Exhibit 5.1
January 10, 2020
Tanger Factory Outlet Centers, Inc.
3200 Northline Avenue, Suite 360
Greensboro, North Carolina 27408
| RE: | Registration Statement on Form S-8 Relating to the Incentive Award Plan of Tanger Factory Outlet Centers, Inc. and Tanger Properties Limited Partnership (Amended and Restated Effective April 4, 2014), as Amended |
Ladies and Gentlemen:
We have acted as counsel to Tanger Factory Outlet Centers, Inc., a North Carolina corporation (the “Company”), and Tanger Properties Limited Partnership, a North Carolina limited partnership (the “Operating Partnership”), in connection with the preparation of the Company’s above-referenced registration statement on Form S-8 (the “Registration Statement”) under the Securities Act of 1933, as amended (the “1933 Act”), filed by the Company with the U.S. Securities and Exchange Commission (the “Commission”) on the date hereof. The Registration Statement relates to 3,300,000 shares of the Company’s common shares, $0.01 par value (the “Shares”), which are proposed to be offered and sold pursuant to the Incentive Award Plan of Tanger Factory Outlet Centers, Inc. and Tanger Properties Limited Partnership (Amended and Restated Effective April 4, 2014), as amended (the “Plan”). This opinion is provided pursuant to the requirements of Item 8(a) of Form S-8 and Item 601(b)(5) of Regulation S-K.
As the Company’s counsel, we have examined originals or copies, certified or otherwise identified to our satisfaction, of the Company’s articles of incorporation and bylaws, each as amended to date, the Amended and Restated Agreement of Limited Partnership of the Operating Partnership, as amended to date, and minutes and records of the corporate proceedings of the Company relating to the filing of the Registration Statement and the issuance of the Shares, as provided to us by the Company, certificates of public officials and of representatives of the Company, and statutes and other instruments and documents, as a basis for the opinions hereinafter expressed.

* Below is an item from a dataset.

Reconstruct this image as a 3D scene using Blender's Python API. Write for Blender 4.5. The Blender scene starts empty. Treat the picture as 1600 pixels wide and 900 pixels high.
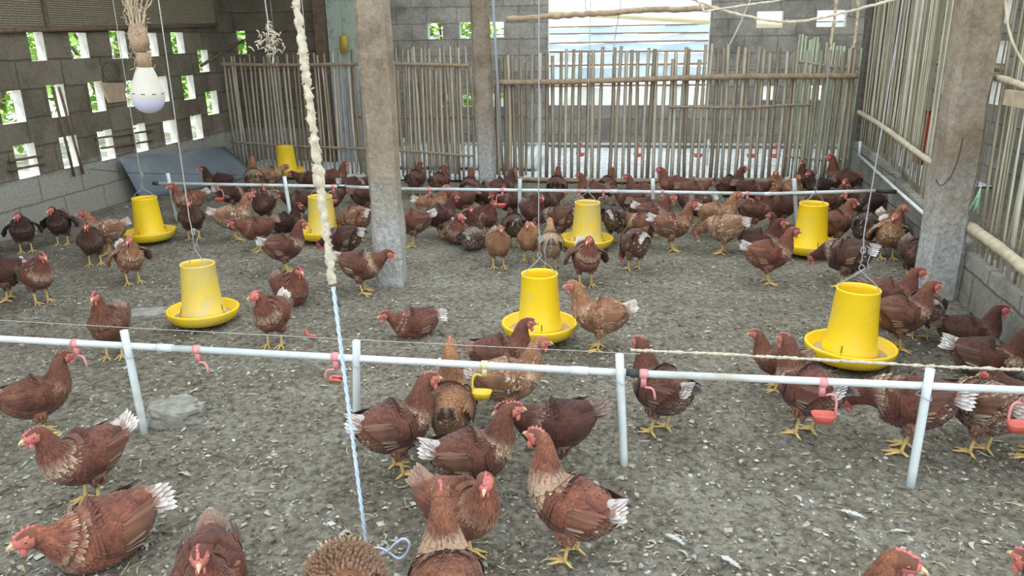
import bpy, math, random
from mathutils import Vector, Matrix, noise
C = bpy.context.scene.collection
SC = bpy.context.scene
PI = math.pi
R = math.radians
rnd = random.Random(7)

# ------------------------------------------------------------------ camera
F_PX, CAM_H = 1209.0, 1.4
TILT, ROLL, YAW = R(17.9), math.atan(50 / 3750.0), R(8.5)
FW = Vector((-math.sin(YAW) * math.cos(TILT), math.cos(YAW) * math.cos(TILT), -math.sin(TILT)))
_r = Vector((math.cos(YAW), math.sin(YAW), 0.0))
_u = _r.cross(FW)
RT = _r * math.cos(ROLL) - _u * math.sin(ROLL)
UP = _u * math.cos(ROLL) + _r * math.sin(ROLL)
EYE = Vector((0, 0, CAM_H))
cam_d = bpy.data.cameras.new('camera')
cam_d.sensor_width = 36.0
cam_d.lens = F_PX / 1600.0 * 36.0
cam_d.clip_start = 0.05
cam_d.clip_end = 200
cam = bpy.data.objects.new('camera', cam_d)
C.objects.link(cam)
M3 = Matrix((RT, UP, -FW)).transposed()
cam.matrix_world = Matrix.Translation(EYE) @ M3.to_4x4()
SC.camera = cam

# ------------------------------------------------------------------ world, sun, exposure
w = bpy.data.worlds.new('sky')
SC.world = w
w.use_nodes = True
bg = w.node_tree.nodes['Background']
bg.inputs['Color'].default_value = (0.80, 0.91, 1.0, 1)
bg.inputs['Strength'].default_value = 3.0
sd = bpy.data.lights.new('sun', 'SUN')
sd.energy = 9.0
sd.angle = R(1.0)
sd.color = (0.97, 0.97, 0.93)
sun = bpy.data.objects.new('sun', sd)
C.objects.link(sun)
sun.rotation_euler = Vector((0.30, 0.12, -0.95)).to_track_quat('-Z', 'Y').to_euler()
SC.view_settings.view_transform = 'Standard'
SC.view_settings.look = 'None'
SC.view_settings.gamma = 1
SC.view_settings.use_curve_mapping = False
SC.view_settings.exposure = -0.20
SC.cycles.max_bounces = 7
SC.cycles.diffuse_bounces = 5
SC.cycles.transparent_max_bounces = 12
SC.cycles.use_denoising = True
SC.cycles.sample_clamp_indirect = 8.0


def ray(x, y):
    return (FW + RT * ((x - 800) / F_PX) - UP * ((y - 450) / F_PX)).normalized()


def ground(x, y, z=0.0):
    d = ray(x, y)
    return EYE + d * ((z - CAM_H) / d.z)


def on_x(x, y, X):
    d = ray(x, y)
    return EYE + d * (X / d.x)


def on_y(x, y, Y):
    d = ray(x, y)
    return EYE + d * (Y / d.y)


# ------------------------------------------------------------------ materials
class NT:
    def __init__(s, name):
        s.m = bpy.data.materials.new(name)
        s.m.use_nodes = True
        s.t = s.m.node_tree
        s.b = s.t.nodes['Principled BSDF']
        s.b.inputs['Specular IOR Level'].default_value = 0.3

    def n(s, typ, **kw):
        nd = s.t.nodes.new(typ)
        for k, v in kw.items():
            if isinstance(k, str) and hasattr(nd, k):
                setattr(nd, k, v)
        return nd

    def link(s, a, b):
        s.t.links.new(a, b)

    def coord(s, which='Object', scale=None):
        tc = s.n('ShaderNodeTexCoord')
        o = tc.outputs[which]
        if scale:
            mp = s.n('ShaderNodeMapping')
            mp.inputs['Scale'].default_value = scale
            s.link(o, mp.inputs['Vector'])
            o = mp.outputs['Vector']
        return o

    def noise(s, vec, scale, detail=4, rough=0.6):
        nn = s.n('ShaderNodeTexNoise')
        nn.inputs['Scale'].default_value = scale
        nn.inputs['Detail'].default_value = detail
        nn.inputs['Roughness'].default_value = rough
        if vec is not None:
            s.link(vec, nn.inputs['Vector'])
        return nn.outputs['Fac']

    def ramp(s, fac, stops):
        r = s.n('ShaderNodeValToRGB')
        e = r.color_ramp.elements
        while len(e) < len(stops):
            e.new(0.5)
        for i, (p, c) in enumerate(stops):
            e[i].position = p
            e[i].color = (c[0], c[1], c[2], 1)
        s.link(fac, r.inputs['Fac'])
        return r.outputs['Color']

    def mix(s, fac, a, b, mode='MIX'):
        m = s.n('ShaderNodeMix')
        m.data_type = 'RGBA'
        m.blend_type = mode
        for v, i in ((fac, 0), (a, 6), (b, 7)):
            if isinstance(v, (int, float)):
                m.inputs[i].default_value = v
            elif isinstance(v, tuple):
                m.inputs[i].default_value = (v[0], v[1], v[2], 1)
            else:
                s.link(v, m.inputs[i])
        return m.outputs[2]

    def math(s, op, a, b=None):
        m = s.n('ShaderNodeMath')
        m.operation = op
        for v, i in ((a, 0), (b, 1)):
            if v is None:
                continue
            if isinstance(v, (int, float)):
                m.inputs[i].default_value = v
            else:
                s.link(v, m.inputs[i])
        return m.outputs[0]

    def color(s, c, rough=0.8):
        if isinstance(c, tuple):
            s.b.inputs['Base Color'].default_value = (c[0], c[1], c[2], 1)
        else:
            s.link(c, s.b.inputs['Base Color'])
        s.b.inputs['Roughness'].default_value = rough

    def bump(s, h, strength=0.5, dist=0.01):
        b = s.n('ShaderNodeBump')
        b.inputs['Strength'].default_value = strength
        b.inputs['Distance'].default_value = dist
        s.link(h, b.inputs['Height'])
        s.link(b.outputs['Normal'], s.b.inputs['Normal'])


MAT = {}


def simple(name, col, rough=0.6, var=0.15, scale=20, spec=0.3, dirt=None):
    t = NT(name)
    v = t.coord('Object')
    f = t.noise(v, scale)
    lo = tuple(c * (1 - var) for c in col)
    hi = tuple(min(1, c * (1 + var)) for c in col)
    c = t.ramp(f, [(0.3, lo), (0.7, hi)])
    if dirt:
        f2 = t.noise(v, scale * 0.4, 6, 0.7)
        c = t.mix(t.ramp(f2, [(0.5, (0, 0, 0)), (0.72, (1, 1, 1))]), c, dirt)
    t.color(c, rough)
    t.b.inputs['Specular IOR Level'].default_value = spec
    MAT[name] = t.m
    return t


# dirt floor
t = NT('dirt')
v = t.coord('Object')
n1 = t.noise(v, 2.6, 8, 0.68)
n2 = t.noise(v, 34, 8, 0.75)
n3 = t.noise(v, 130, 4, 0.7)
c = t.ramp(n1, [(0.35, (0.215, 0.19, 0.148)), (0.65, (0.335, 0.31, 0.255))])
c2 = t.ramp(n2, [(0.38, (0.42, 0.41, 0.39)), (0.48, (0.86, 0.86, 0.86)), (0.64, (1.22, 1.22, 1.22))])
c = t.mix(1.0, c, c2, 'MULTIPLY')
vo = t.n('ShaderNodeTexVoronoi')
vo.inputs['Scale'].default_value = 55
vo.inputs['Randomness'].default_value = 1.0
nw = t.n('ShaderNodeVectorMath')
nw.operation = 'ADD'
t.link(v, nw.inputs[0])
nz = t.n('ShaderNodeTexNoise')
nz.inputs['Scale'].default_value = 60
t.link(v, nz.inputs['Vector'])
sc_ = t.n('ShaderNodeVectorMath')
sc_.operation = 'SCALE'
sc_.inputs['Scale'].default_value = 0.02
t.link(nz.outputs['Color'], sc_.inputs[0])
t.link(sc_.outputs[0], nw.inputs[1])
t.link(nw.outputs[0], vo.inputs['Vector'])
chip = t.ramp(vo.outputs['Color'], [(0.0, (0.62, 0.60, 0.58)), (0.5, (1.0, 1.0, 1.0)), (0.8, (1.25, 1.24, 1.22))])
c = t.mix(0.85, c, t.mix(1.0, c, chip, 'MULTIPLY'))
n4 = t.noise(v, 11, 6, 0.7)
c = t.mix(t.ramp(n4, [(0.56, (0, 0, 0)), (0.70, (0.75, 0.75, 0.75))]), c, t.mix(1.0, c, (0.62, 0.52, 0.42), 'MULTIPLY'))
c = t.mix(t.ramp(n4, [(0.30, (0.5, 0.5, 0.5)), (0.44, (0, 0, 0))]), c, (0.42, 0.41, 0.38))
t.color(c, 0.95)
h = t.math('ADD', t.math('MULTIPLY', n2, 1.0), t.math('MULTIPLY', n3, 0.4))
h = t.math('ADD', h, t.math('MULTIPLY', vo.outputs['Distance'], 0.5))
t.bump(h, 0.9, 0.02)
t.b.inputs['Specular IOR Level'].default_value = 0.1
MAT['dirt'] = t.m


def block_mat(name, base, mortar, rot, bw=0.4, bh=0.2, contrast=1.0, stain=(0.07, 0.058, 0.045), low=None):
    """concrete hollow blocks; rot swaps axes so the courses run on the wall"""
    t = NT(name)
    v = t.coord('Object')
    sep = t.n('ShaderNodeSeparateXYZ')
    t.link(v, sep.inputs[0])
    com = t.n('ShaderNodeCombineXYZ')
    t.link(sep.outputs['Y' if rot else 'X'], com.inputs['X'])
    t.link(sep.outputs['Z'], com.inputs['Y'])
    br = t.n('ShaderNodeTexBrick')
    br.inputs['Scale'].default_value = 1.0
    br.inputs['Brick Width'].default_value = bw
    br.inputs['Row Height'].default_value = bh
    br.inputs['Mortar Size'].default_value = 0.008
    br.inputs['Mortar Smooth'].default_value = 0.4
    br.inputs['Color1'].default_value = tuple(x * 0.85 for x in base) + (1,)
    br.inputs['Color2'].default_value = tuple(x * 1.12 for x in base) + (1,)
    br.inputs['Mortar'].default_value = tuple(mortar) + (1,)
    nz = t.noise(v, 7, 6, 0.7)
    add = t.n('ShaderNodeVectorMath')
    add.operation = 'ADD'
    t.link(com.outputs[0], add.inputs[0])
    nc = t.n('ShaderNodeCombineXYZ')
    t.link(t.math('MULTIPLY', nz, 0.02), nc.inputs['X'])
    t.link(t.math('MULTIPLY', nz, 0.03), nc.inputs['Y'])
    t.link(nc.outputs[0], add.inputs[1])
    t.link(add.outputs[0], br.inputs['Vector'])
    n1 = t.noise(v, 3.0, 7, 0.7)
    n2 = t.noise(v, 45, 6, 0.7)
    c = t.mix(t.ramp(n1, [(0.45, (0, 0, 0)), (0.75, (0.75 * contrast,) * 3)]), br.outputs['Color'], stain)
    if low:
        mr = t.n('ShaderNodeMapRange')
        mr.inputs['From Min'].default_value = 0.46
        mr.inputs['From Max'].default_value = 0.38
        t.link(t.math('ADD', sep.outputs['Z'], t.math('MULTIPLY', t.math('SUBTRACT', n1, 0.5), 0.25)), mr.inputs['Value'])
        lowc = t.mix(1.0, low, t.mix(t.math('MULTIPLY', br.outputs['Fac'], 0.5), (1, 1, 1), (0.4, 0.38, 0.35)), 'MULTIPLY')
        c = t.mix(mr.outputs[0], c, lowc)
    c = t.mix(1.0, c, t.ramp(n2, [(0.3, (0.72, 0.72, 0.72)), (0.7, (1.22, 1.22, 1.2))]), 'MULTIPLY')
    t.color(c, 0.95)
    hh = t.math('ADD', t.math('MULTIPLY', n2, 0.5), t.math('MULTIPLY', t.math('SUBTRACT', 1.0, br.outputs['Fac']), 0.9))
    t.bump(hh, 0.8, 0.012)
    t.b.inputs['Specular IOR Level'].default_value = 0.1
    MAT[name] = t.m


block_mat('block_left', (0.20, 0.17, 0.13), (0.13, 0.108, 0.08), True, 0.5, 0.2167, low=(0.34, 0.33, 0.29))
block_mat('block_back', (0.31, 0.285, 0.25), (0.23, 0.21, 0.18), False)
block_mat('block_low', (0.30, 0.285, 0.25), (0.17, 0.16, 0.14), True)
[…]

In rendering this opinion, we have relied upon certificates of public officials and representatives of the Company with respect to the accuracy of the factual matters contained in such certificates.
In connection with such examination, we have assumed (a) the genuineness of all signatures and the legal capacity of all signatories; (b) the authenticity of all documents submitted to us as originals and the conformity to original documents of all documents submitted to us as certified or photostatic copies; and (c) the proper issuance and accuracy of certificates of public officials and representatives of the Company. In rendering opinions as to future events, we have assumed the facts and law existing on the date hereof.